Presenting his annual report, Sir John Bourn, head of the audit office, said pounds 240m had been saved in 1995, bringing the three-year total to pounds 775m.

Of the pounds 240m, more than pounds 34m came from cutting social security fraud. Another pounds 20m was saved by making universities take a more professional approach to buying supplies.

The Immigration Service was also told to pull up its socks and to pursue the airlines, especially those from the Third World, who had not paid their dues. This yielded a further pounds 1.6m.

Examination of the dealings between Customs and Excise and the Isle of Man showed more than pounds 1m mistakenly paid to the millionaires' tax haven.

One of the main recipients of the NAO's wrath, not for the first time, was the Ministry of Defence. Of the 25 major procurement projects underway, 90 per cent have failed or are likely to fail to meet their completion dates. The average delay, found the NAO, was 3.1 years.

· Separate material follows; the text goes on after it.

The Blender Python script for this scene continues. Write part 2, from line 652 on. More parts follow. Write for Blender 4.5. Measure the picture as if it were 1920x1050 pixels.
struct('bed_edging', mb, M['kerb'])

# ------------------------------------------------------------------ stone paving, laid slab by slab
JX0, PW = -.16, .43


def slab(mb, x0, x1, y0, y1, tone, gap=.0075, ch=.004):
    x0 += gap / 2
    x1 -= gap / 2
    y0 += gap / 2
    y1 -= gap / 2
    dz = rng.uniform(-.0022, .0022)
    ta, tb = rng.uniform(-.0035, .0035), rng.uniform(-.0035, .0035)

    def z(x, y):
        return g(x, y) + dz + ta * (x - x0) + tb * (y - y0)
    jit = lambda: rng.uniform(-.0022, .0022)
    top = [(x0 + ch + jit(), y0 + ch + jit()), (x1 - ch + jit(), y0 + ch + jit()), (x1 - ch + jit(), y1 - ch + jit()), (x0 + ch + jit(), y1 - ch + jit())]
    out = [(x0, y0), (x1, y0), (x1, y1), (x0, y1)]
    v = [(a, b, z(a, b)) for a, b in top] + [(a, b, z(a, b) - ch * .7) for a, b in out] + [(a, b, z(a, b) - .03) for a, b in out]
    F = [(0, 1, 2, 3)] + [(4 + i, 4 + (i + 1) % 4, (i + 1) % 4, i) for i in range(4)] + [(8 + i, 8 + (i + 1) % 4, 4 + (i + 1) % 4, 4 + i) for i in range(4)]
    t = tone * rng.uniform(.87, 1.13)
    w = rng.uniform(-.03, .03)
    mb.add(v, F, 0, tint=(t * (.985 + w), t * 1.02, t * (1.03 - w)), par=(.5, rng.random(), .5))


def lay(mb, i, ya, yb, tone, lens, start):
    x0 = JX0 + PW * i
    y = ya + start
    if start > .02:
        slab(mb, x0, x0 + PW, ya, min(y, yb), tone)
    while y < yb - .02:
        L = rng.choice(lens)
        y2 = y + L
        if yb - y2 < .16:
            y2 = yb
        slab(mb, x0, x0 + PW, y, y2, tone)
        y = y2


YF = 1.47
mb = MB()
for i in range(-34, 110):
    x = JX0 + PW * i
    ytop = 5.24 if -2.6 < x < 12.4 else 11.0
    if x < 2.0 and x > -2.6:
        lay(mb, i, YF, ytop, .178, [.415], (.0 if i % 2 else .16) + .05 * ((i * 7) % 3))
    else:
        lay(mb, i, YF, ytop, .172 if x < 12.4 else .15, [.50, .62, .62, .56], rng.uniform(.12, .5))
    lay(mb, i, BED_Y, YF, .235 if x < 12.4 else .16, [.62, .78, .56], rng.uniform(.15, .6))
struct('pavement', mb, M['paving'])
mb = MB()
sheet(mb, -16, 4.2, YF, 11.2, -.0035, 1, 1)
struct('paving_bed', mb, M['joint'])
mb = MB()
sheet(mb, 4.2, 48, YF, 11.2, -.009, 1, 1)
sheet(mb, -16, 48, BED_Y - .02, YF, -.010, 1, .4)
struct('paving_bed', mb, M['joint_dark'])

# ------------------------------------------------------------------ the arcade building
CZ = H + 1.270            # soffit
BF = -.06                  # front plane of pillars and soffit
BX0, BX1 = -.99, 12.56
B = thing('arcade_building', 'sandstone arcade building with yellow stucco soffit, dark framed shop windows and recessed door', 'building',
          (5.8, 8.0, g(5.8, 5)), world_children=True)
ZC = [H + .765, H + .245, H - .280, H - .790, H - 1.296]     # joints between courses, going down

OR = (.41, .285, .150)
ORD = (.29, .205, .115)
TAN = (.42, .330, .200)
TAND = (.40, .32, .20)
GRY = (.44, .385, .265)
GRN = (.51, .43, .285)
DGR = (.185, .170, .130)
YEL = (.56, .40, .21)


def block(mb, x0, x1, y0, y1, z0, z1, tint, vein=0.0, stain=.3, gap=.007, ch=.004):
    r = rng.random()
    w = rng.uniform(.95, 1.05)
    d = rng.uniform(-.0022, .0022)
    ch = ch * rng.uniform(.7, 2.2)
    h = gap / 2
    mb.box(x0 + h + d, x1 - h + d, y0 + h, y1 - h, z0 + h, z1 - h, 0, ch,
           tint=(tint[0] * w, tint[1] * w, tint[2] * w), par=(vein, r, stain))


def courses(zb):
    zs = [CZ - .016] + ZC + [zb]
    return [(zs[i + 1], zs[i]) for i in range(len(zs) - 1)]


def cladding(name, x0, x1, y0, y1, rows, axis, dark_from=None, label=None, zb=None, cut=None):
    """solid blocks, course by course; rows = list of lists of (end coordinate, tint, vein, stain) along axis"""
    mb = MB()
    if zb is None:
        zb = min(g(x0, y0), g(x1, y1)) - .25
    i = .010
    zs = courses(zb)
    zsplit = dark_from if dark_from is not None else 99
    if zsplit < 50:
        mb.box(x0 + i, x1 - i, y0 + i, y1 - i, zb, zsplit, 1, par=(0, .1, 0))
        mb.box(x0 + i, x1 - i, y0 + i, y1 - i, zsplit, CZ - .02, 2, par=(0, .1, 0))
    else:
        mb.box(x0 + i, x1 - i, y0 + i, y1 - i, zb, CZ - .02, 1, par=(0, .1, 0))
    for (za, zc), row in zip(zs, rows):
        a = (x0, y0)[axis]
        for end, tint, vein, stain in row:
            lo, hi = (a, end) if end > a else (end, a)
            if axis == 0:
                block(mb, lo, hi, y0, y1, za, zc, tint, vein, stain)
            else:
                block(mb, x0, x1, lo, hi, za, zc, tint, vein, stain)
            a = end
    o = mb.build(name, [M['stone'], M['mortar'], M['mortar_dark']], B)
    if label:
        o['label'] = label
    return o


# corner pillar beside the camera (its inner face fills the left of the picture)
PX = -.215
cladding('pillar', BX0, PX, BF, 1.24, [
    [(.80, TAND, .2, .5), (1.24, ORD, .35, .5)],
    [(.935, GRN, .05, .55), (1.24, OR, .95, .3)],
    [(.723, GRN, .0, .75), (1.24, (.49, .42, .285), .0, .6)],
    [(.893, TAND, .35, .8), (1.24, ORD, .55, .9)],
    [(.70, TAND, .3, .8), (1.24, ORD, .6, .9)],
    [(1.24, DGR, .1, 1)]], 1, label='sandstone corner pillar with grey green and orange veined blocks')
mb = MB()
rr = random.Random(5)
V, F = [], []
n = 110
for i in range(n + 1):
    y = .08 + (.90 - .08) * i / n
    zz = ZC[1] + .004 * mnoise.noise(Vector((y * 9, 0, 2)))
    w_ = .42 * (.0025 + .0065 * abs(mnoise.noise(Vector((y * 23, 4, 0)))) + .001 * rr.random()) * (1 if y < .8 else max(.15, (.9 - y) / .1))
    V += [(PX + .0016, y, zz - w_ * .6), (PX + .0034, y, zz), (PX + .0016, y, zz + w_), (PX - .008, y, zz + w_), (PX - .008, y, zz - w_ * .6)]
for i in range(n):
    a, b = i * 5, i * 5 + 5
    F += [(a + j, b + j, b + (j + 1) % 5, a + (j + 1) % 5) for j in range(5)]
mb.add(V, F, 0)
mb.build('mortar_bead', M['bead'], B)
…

Quarry House in Leeds, the new NHS executive headquarters, complete with swimming pool, also came in for criticism. Somebody in Whitehall, says the report, should have had their knuckles rapped for giving the go-ahead to a new building which will result in 2 per cent less office space than before.

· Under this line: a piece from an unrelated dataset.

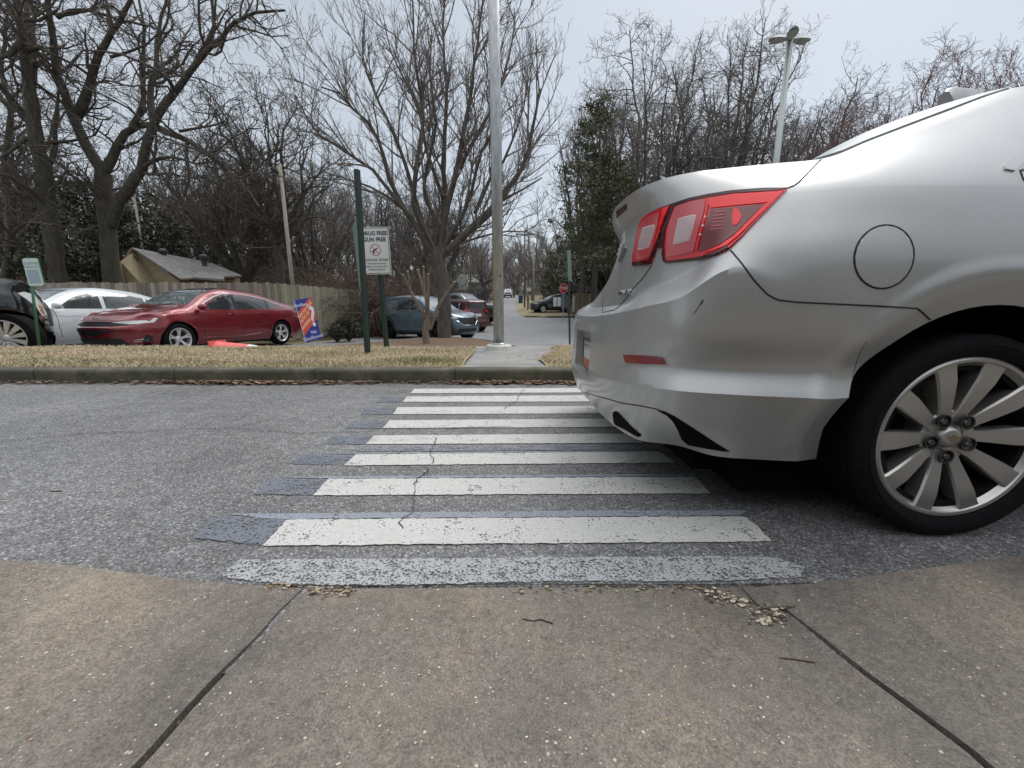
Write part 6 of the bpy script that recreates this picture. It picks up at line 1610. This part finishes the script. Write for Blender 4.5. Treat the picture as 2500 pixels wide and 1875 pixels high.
# red sedan
p_red = paint('red_car_paint', (.215, .016, .022), .35, .28)
k5 = dict(W=1.86, xr=-2.54, xf=2.36, wb=2.85, R=.335, rr=.235, tw=.225, arch=.375, sill=.19, cols=[-1.75, -1.425, -1.0, -.5, 0, .5, 1.0, 1.425, 1.75],
    top=[(-2.6, 1.02), (-2.5, 1.05), (-2.1, 1.12), (-1.6, 1.26), (-1.0, 1.40), (-.4, 1.455), (0, 1.46), (.3, 1.42), (.7, 1.24), (1.05, 1.02), (1.3, .96), (1.7, .90), (2.0, .83), (2.3, .72)],
    rail=[(-2.6, .72), (-2.2, .68), (-1.7, .58), (-1.0, .56), (-.4, .56), (.2, .56), (.6, .62), (1.05, .72), (1.4, .78), (2.3, .74)],
    belt=[(-2.6, .98), (-2.0, .98), (-1.2, .96), (0, .93), (1.0, .90), (1.5, .86), (2.0, .80), (2.4, .70)], bow_r=.14, bow_f=.30, taper_r=.90, taper_f=.84, top_r=-2.48, top_f=2.16, paint=p_red, wstyle='five', alloy=m_alw,
    mirror=(.88, .985), handles=[(.10, .86), (-.82, .88)], decals=[], lines=[])
side_gl = [(-1.62, 1.02), (-1.45, 1.12), (-1.05, 1.24), (-.5, 1.315), (-.05, 1.325), (.3, 1.26), (.62, 1.10), (.86, .96), (0, .975), (-.9, 1.0)]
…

The audit office is continuing its drive into education, which accounts for pounds 28bn of public money in England and pounds 2bn in Scotland and Wales. More than 1,000 grant-maintained schools fall within its remit, as well as further and higher education colleges, and the Student Loans Company, which the report says is unlikely to recover pounds 125m because borrowers have either died, or are unlikely to earn enough to pay back the loan.

While the NAO examines European Commission expenditure in the UK, it does not have the same rights as the much-maligned auditors in Brussels. They are able to trace public cash all the way to its final destination - something denied to Sir John and his colleagues, who, once the money is paid over into private hands, must give up the chase.